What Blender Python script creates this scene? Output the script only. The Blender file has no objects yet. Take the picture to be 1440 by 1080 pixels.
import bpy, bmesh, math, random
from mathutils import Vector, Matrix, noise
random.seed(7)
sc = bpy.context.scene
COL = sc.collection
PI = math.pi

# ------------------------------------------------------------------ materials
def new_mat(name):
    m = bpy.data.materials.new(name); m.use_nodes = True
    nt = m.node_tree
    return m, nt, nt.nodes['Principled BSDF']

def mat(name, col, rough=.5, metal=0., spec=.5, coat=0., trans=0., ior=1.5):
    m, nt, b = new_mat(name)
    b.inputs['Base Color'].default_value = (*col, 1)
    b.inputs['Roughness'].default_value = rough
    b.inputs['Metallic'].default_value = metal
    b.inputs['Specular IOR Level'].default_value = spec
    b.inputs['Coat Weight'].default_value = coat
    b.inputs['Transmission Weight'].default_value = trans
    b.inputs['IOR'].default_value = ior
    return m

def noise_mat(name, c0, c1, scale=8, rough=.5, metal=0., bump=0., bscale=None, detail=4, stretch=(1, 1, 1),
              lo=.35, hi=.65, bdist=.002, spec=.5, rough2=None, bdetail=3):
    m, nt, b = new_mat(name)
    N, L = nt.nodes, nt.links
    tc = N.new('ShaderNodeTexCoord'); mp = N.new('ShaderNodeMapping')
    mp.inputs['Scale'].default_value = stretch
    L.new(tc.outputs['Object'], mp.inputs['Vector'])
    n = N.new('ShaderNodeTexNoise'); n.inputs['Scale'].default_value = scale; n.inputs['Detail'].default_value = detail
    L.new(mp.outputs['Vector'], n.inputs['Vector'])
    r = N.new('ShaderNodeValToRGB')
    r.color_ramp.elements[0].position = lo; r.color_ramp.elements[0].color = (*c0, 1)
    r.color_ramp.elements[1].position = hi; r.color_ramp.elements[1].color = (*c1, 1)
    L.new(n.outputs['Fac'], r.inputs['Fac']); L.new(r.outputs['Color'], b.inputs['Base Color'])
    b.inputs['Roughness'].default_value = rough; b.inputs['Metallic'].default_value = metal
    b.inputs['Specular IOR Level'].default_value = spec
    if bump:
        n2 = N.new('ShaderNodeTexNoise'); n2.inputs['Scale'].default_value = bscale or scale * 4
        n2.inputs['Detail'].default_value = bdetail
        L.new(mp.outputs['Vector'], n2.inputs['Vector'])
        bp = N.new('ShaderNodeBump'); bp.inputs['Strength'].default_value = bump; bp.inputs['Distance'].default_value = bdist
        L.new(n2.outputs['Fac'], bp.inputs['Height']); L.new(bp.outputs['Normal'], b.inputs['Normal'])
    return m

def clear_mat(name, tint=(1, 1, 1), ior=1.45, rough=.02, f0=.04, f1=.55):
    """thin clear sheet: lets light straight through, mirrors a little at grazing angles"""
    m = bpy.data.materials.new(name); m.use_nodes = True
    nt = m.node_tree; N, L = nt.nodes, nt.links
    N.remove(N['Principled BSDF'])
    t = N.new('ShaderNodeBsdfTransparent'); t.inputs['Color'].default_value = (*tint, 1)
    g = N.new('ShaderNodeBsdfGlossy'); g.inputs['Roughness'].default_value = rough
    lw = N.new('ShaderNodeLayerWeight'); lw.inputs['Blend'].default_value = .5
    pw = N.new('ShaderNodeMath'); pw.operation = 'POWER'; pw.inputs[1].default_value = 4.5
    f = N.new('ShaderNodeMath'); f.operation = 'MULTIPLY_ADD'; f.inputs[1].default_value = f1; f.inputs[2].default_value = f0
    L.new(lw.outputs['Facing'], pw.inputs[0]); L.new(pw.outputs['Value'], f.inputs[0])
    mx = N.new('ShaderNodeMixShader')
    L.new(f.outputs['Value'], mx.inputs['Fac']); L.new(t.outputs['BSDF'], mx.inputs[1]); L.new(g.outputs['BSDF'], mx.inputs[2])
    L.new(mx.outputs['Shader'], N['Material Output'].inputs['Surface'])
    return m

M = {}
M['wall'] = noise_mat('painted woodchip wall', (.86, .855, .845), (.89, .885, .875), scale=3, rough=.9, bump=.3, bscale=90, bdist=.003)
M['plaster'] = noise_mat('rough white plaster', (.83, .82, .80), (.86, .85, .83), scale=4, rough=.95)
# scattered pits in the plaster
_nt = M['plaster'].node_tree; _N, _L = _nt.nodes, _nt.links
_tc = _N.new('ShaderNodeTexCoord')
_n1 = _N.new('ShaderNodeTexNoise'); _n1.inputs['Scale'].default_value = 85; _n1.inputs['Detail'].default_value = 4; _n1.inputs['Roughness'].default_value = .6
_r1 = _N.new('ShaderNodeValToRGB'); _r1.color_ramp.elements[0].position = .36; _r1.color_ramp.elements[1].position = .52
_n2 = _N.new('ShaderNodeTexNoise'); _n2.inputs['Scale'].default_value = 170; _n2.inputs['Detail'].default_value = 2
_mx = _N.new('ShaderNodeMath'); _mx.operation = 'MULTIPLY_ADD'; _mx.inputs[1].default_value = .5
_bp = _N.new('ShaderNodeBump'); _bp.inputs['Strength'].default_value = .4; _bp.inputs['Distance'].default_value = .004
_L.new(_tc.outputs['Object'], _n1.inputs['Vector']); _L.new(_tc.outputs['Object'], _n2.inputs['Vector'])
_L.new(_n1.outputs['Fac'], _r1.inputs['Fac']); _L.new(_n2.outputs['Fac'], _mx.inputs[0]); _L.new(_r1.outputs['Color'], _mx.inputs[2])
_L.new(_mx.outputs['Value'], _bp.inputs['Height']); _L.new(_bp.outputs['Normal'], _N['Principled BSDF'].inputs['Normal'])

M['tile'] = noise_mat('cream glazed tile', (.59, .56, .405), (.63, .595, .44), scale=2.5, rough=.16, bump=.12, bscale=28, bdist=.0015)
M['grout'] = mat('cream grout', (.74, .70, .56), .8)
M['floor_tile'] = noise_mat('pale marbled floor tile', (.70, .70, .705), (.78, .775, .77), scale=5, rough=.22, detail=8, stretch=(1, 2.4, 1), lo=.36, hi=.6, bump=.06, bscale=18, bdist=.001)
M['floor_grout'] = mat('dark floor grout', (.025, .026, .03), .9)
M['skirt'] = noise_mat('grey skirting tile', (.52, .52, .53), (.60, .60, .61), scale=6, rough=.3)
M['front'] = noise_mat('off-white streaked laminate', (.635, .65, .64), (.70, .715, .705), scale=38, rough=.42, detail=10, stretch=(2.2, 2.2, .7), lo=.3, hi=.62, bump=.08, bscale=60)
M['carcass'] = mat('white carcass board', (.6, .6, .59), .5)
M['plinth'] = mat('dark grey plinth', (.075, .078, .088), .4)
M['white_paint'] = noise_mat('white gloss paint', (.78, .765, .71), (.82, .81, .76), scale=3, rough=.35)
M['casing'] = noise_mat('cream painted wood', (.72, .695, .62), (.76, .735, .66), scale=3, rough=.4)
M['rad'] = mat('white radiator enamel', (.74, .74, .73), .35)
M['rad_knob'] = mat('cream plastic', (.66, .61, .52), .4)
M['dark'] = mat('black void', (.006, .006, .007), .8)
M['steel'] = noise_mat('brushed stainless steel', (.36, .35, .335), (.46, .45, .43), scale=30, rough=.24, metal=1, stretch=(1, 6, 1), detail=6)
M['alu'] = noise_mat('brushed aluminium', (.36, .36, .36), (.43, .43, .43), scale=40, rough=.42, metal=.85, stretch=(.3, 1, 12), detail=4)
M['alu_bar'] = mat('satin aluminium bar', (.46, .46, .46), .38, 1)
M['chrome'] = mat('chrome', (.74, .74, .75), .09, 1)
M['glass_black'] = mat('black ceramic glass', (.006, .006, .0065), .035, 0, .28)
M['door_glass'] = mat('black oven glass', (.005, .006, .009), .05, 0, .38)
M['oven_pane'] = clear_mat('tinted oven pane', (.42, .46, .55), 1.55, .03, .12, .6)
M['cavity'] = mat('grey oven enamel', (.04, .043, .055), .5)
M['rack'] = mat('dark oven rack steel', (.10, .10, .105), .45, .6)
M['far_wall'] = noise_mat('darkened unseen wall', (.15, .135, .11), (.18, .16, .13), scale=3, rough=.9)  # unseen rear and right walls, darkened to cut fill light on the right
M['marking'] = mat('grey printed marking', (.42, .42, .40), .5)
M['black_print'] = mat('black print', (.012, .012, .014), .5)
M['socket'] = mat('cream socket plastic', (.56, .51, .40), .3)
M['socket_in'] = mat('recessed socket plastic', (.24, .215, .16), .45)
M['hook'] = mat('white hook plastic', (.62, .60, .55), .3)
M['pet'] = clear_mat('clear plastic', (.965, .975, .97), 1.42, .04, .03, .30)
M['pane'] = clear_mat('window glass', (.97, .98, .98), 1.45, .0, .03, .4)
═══
- Prompt
Write out exactly the lines from the start of the material through the line with "PI = math.pi". No other output is expected.

- Response to the task
What Blender Python script creates this scene? Output the script only. The Blender file has no objects yet. Take the picture to be 1440 by 1080 pixels.
import bpy, bmesh, math, random
from mathutils import Vector, Matrix, noise
random.seed(7)
sc = bpy.context.scene
COL = sc.collection
PI = math.pi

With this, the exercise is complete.